Bloodworth v. Thompson

198 S.E.2d 293 | Ga. | 1973

230 Ga. 628 (1973)
198 S.E.2d 293

BLOODWORTH
v.
THOMPSON.

27799.

Supreme Court of Georgia.

Submitted March 12, 1973.
Decided May 24, 1973.

J. Laddie Boatright, for appellant.

Peyton Miles, for appellee.

HAWES, Justice.

On December 5, 1972, appellant filed an equitable petition naming appellee and First Federal Savings & Loan Association of McRae as defendants therein. She sought, among other relief, a temporary restraining order and permanent injunction against the sale of two described tracts of real property. The complaint and the exhibits thereto show that the property in question had been advertised for sale on December 5, 1972, under the power contained in a deed to secure debt held by the defendant Thompson. On that date, the trial court issued an ex parte restraining order enjoining the defendant Thompson from proceeding with the sale and ordering him to show cause on the same day, at 2:30 p. m., why the restraining order should not be continued. At the appointed hour, the matter came on for a hearing and after hearing evidence, the trial court ordered the restraining order dissolved. The order of the trial court *629 dissolving the temporary restraining order of December 5, 1972, was not filed, however, with the clerk of court on the date it was rendered, but one month subsequent, on January 5, 1973, at which time appellant commenced the present appeal. In other pleadings, filed in early January, 1973, there was indicated by the defendant Thompson in an unverified answer to appellant's complaint that the property in contest had "now been foreclosed and sold under deed to secure debt held by this defendant."
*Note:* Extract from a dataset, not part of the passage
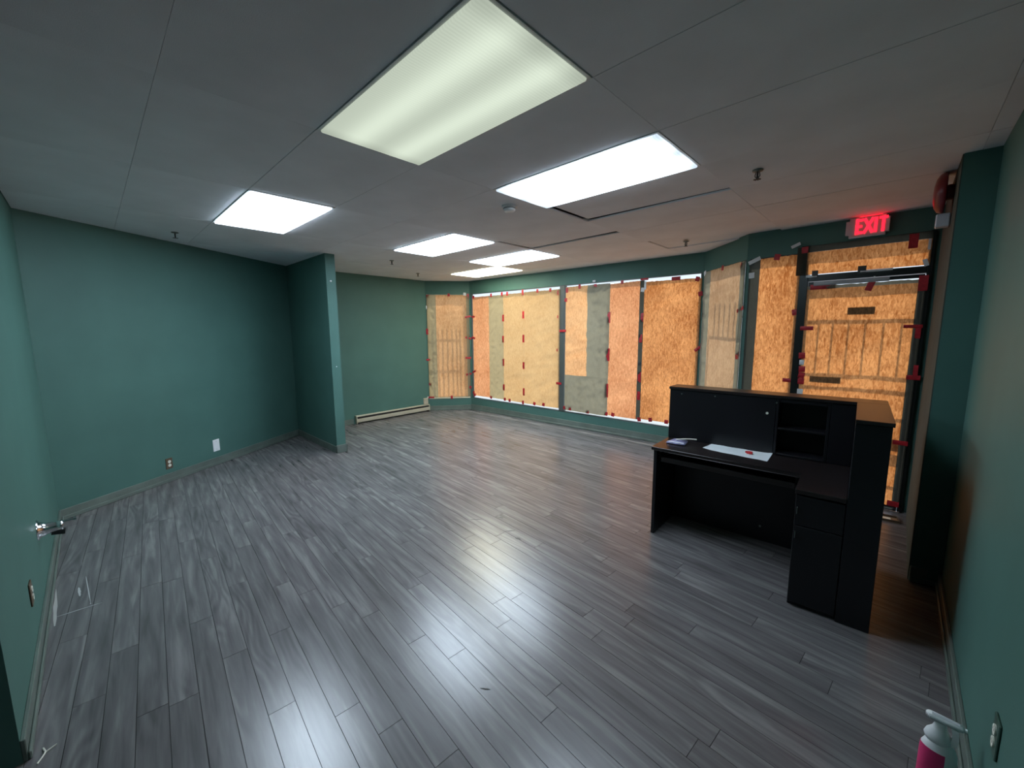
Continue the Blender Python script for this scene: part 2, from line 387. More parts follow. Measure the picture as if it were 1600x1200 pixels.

There are two requirements which must be met before an adjudication becomes an effective judgment: (1) the judgment must be set forth in writing and signed by the judge; and (2) the judgment so set forth must be entered in the civil docket by the clerk of court. Rule 58, Civil Practice Act (Code Ann. § 81A-158). Before then, such judgment is inchoate and, as provided by Rule 58 (b), is of no effect "for any purpose." See 6A Moore's Federal Practice p. 58-231, § 58.05.

The judgment dissolving the restraining order of December 5, 1972, was not entered by the clerk of court until January 5, 1973, when filed, and it follows that no sale could have been conducted prior to its entry except in violation of the previous restraining order. In view of this, the court may not reach the merits of the present appeal. Appellant's complaint having sought to enjoin the foreclosure sale as advertised for December 5, 1972, and such sale having been enjoined by the trial court without a subsequent effective dissolution of the restraint, the appellant is now left without a basis for complaint on appeal. The appeal is moot.

Appeal dismissed. All the Justices concur, except Jordan, J., who dissents.